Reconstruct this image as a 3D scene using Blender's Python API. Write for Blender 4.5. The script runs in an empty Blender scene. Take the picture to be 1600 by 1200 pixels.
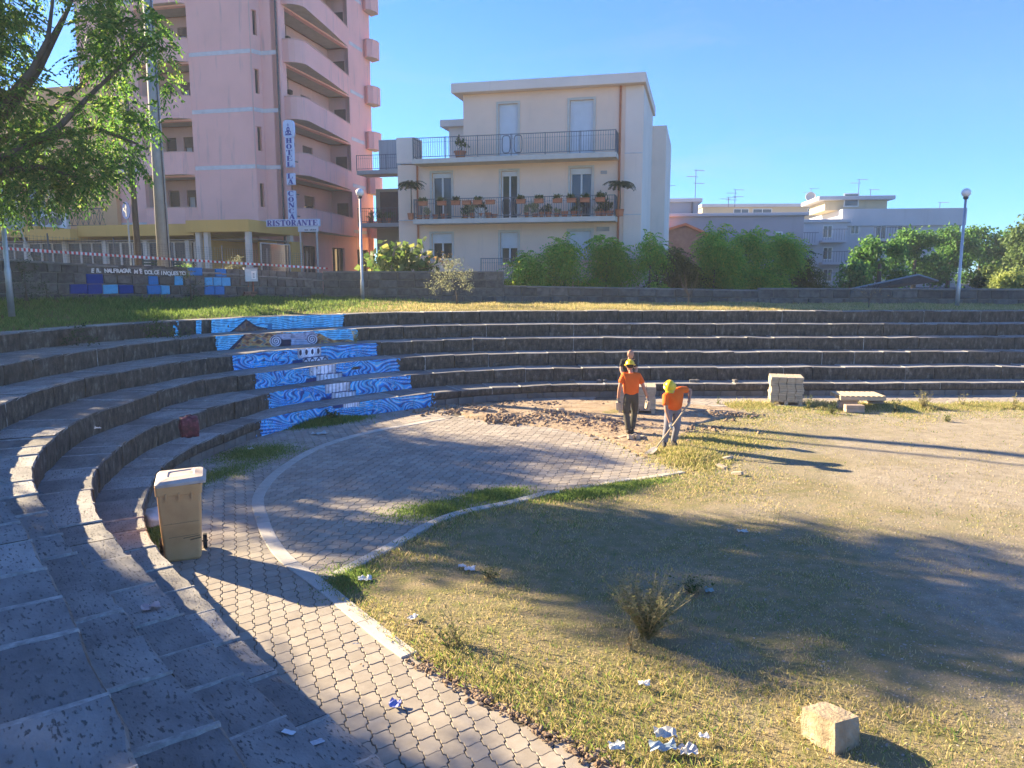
import bpy, bmesh, math, random
import numpy as np
from mathutils import Vector, Matrix
random.seed(7); RNG = np.random.default_rng(11)
S = bpy.context.scene
C = S.collection
R = math.radians

# ------------------------------------------------------------------ camera, sky, sun, exposure
CAM_F, HORIZ, EYE = 1200.0, 427.0, 3.7
PITCH = math.atan((600 - HORIZ) / CAM_F)
cd = bpy.data.cameras.new('camera'); cam = bpy.data.objects.new('camera', cd); C.objects.link(cam)
cam.location = (0, 0, EYE); cam.rotation_euler = (math.pi / 2 - PITCH, 0, 0)
cd.sensor_width = 36; cd.lens = 36 * CAM_F / 1600; cd.clip_end = 3000; cd.clip_start = 0.05
S.camera = cam
SUN_EL = R(23); SUN_TRAVEL = R(-28.5)                 # shadows run away to the right and a little towards us
sdir = Vector((-math.cos(SUN_TRAVEL) * math.cos(SUN_EL), -math.sin(SUN_TRAVEL) * math.cos(SUN_EL), math.sin(SUN_EL)))
w = bpy.data.worlds.new('World'); S.world = w; w.use_nodes = True
nt = w.node_tree; bg = nt.nodes['Background']
sky = nt.nodes.new('ShaderNodeTexSky'); sky.sky_type = 'NISHITA'; sky.sun_disc = False
sky.sun_elevation = SUN_EL; sky.sun_rotation = math.atan2(sdir.x, sdir.y)
sky.altitude = 50; sky.air_density = 1.0; sky.dust_density = 0.0; sky.ozone_density = 7.0
tint = nt.nodes.new('ShaderNodeMix'); tint.data_type = 'RGBA'; tint.blend_type = 'MULTIPLY'; tint.inputs[0].default_value = 1.0; tint.inputs[7].default_value = (0.56, 0.83, 1.14, 1)
nt.links.new(sky.outputs[0], tint.inputs[6])
# thin high cloud, a few faint wisps
wtc = nt.nodes.new('ShaderNodeTexCoord'); wmp = nt.nodes.new('ShaderNodeMapping'); wmp.inputs['Scale'].default_value = (2.0, 1.2, 9.0); wmp.inputs['Rotation'].default_value = (0.15, 0.1, 0)
wno = nt.nodes.new('ShaderNodeTexNoise'); wno.inputs['Scale'].default_value = 1.3; wno.inputs['Detail'].default_value = 9; wno.inputs['Roughness'].default_value = 0.6; wno.inputs['Distortion'].default_value = 0.6
wmr = nt.nodes.new('ShaderNodeMapRange'); wmr.inputs[1].default_value = 0.52; wmr.inputs[2].default_value = 0.8; wmr.inputs[4].default_value = 0.30
wcl = nt.nodes.new('ShaderNodeMix'); wcl.data_type = 'RGBA'; wcl.inputs[7].default_value = (2.6, 2.8, 3.1, 1)
nt.links.new(wtc.outputs['Generated'], wmp.inputs[0]); nt.links.new(wmp.outputs[0], wno.inputs['Vector']); nt.links.new(wno.outputs['Fac'], wmr.inputs[0])
nt.links.new(wmr.outputs[0], wcl.inputs[0]); nt.links.new(tint.outputs[2], wcl.inputs[6]); nt.links.new(wcl.outputs[2], bg.inputs[0]); bg.inputs[1].default_value = 0.060
sl = bpy.data.lights.new('sun', 'SUN'); sl.energy = 5.0; sl.angle = R(0.55); sl.color = (1.0, 0.81, 0.53)
so = bpy.data.objects.new('sun', sl); C.objects.link(so); so.rotation_euler = sdir.to_track_quat('Z', 'Y').to_euler()
S.view_settings.view_transform = 'Standard'; S.view_settings.look = 'None'
S.view_settings.exposure = 2.2; S.view_settings.gamma = 1.0
S.view_settings.use_curve_mapping = False
S.render.engine = 'CYCLES'

# ------------------------------------------------------------------ helpers
def un(x, y, z=0.0):                                # a pixel of the photograph and a height -> where it lies in the place
    dx = (x - 800) / CAM_F; dc = (600 - y) / CAM_F
    Y = math.cos(PITCH) + dc * math.sin(PITCH); Z = -math.sin(PITCH) + dc * math.cos(PITCH)
    t = (z - EYE) / Z
    return Vector((dx * t, Y * t, z))
def und(x, y, Yw):                                  # a pixel and a depth -> point
    dx = (x - 800) / CAM_F; dc = (600 - y) / CAM_F
    Y = math.cos(PITCH) + dc * math.sin(PITCH); Z = -math.sin(PITCH) + dc * math.cos(PITCH)
    t = Yw / Y
    return Vector((dx * t, Yw, EYE + Z * t))
def proj(P):                                        # world (N,3) -> photo pixels, used to lay out the painted mural
    c, s = math.cos(PITCH), math.sin(PITCH)
    X = P[:, 0]; Y = P[:, 1]; Z = P[:, 2] - EYE
    d = Y * c - Z * s; u = Y * s + Z * c
    return 800 + CAM_F * X / d, 600 - CAM_F * u / d
def hit(px, py, O, e):                              # ray against the vertical plane through O along e -> (distance along e, height)
    dx = (px - 800) / CAM_F; dc = (600 - py) / CAM_F
    Y = math.cos(PITCH) + dc * math.sin(PITCH); Z = -math.sin(PITCH) + dc * math.cos(PITCH)
    n = (-e[1], e[0]); t = (O[0] * n[0] + O[1] * n[1]) / (dx * n[0] + Y * n[1])
    return ((dx * t - O[0]) * e[0] + (Y * t - O[1]) * e[1], EYE + Z * t)

def tag(o, label=None, cat=None, group=None, kind=None):
    if label: o['label'] = label
    if cat: o['category'] = cat
    if group: o['group'] = group
    if kind: o['kind'] = kind
    return o
def empty(name, loc=(0, 0, 0), rz=0.0, label=None, cat=None, group=None, kind=None):
    o = bpy.data.objects.new(name, None); C.objects.link(o); o.location = loc; o.rotation_euler = (0, 0, rz)
    o.empty_display_size = 0.2
    return tag(o, label, cat, group, kind)
def link(name, me, parent=None, mats=None, loc=None, rot=None):
    o = bpy.data.objects.new(name, me); C.objects.link(o)
    if parent: o.parent = parent
    if loc is not None: o.location = loc
    if rot is not None: o.rotation_euler = rot
    if mats is not None and not me.materials:
        for m in (mats if isinstance(mats, (list, tuple)) else [mats]): me.materials.append(m)
    return o
def np_mesh(name, V, F, smooth=False):
    V = np.asarray(V, dtype=np.float32).reshape(-1, 3); F = np.asarray(F, dtype=np.int32)
    me = bpy.data.meshes.new(name); k = F.shape[1]
    me.vertices.add(len(V)); me.vertices.foreach_set('co', V.ravel())
    me.loops.add(F.size); me.loops.foreach_set('vertex_index', F.ravel())
    me.polygons.add(len(F)); me.polygons.foreach_set('loop_start', np.arange(0, F.size, k, dtype=np.int32))
    me.polygons.foreach_set('loop_total', np.full(len(F), k, dtype=np.int32))
    me.polygons.foreach_set('use_smooth', np.full(len(F), bool(smooth)))
    me.update(calc_edges=True); me.validate()
    return me
def copy_tree(o, parent=None):
    c = o.copy(); C.objects.link(c)
    if parent: c.parent = parent
    for ch in list(o.children): copy_tree(ch, c)
    return c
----
Work to be completed: Begin at the top of the material above and output each line exactly, stopping after the line that holds "R = math.radians". Leave out pictures.

Result of this task:
Reconstruct this image as a 3D scene using Blender's Python API. Write for Blender 4.5. The script runs in an empty Blender scene. Take the picture to be 1600 by 1200 pixels.
import bpy, bmesh, math, random
import numpy as np
from mathutils import Vector, Matrix
random.seed(7); RNG = np.random.default_rng(11)
S = bpy.context.scene
C = S.collection
R = math.radians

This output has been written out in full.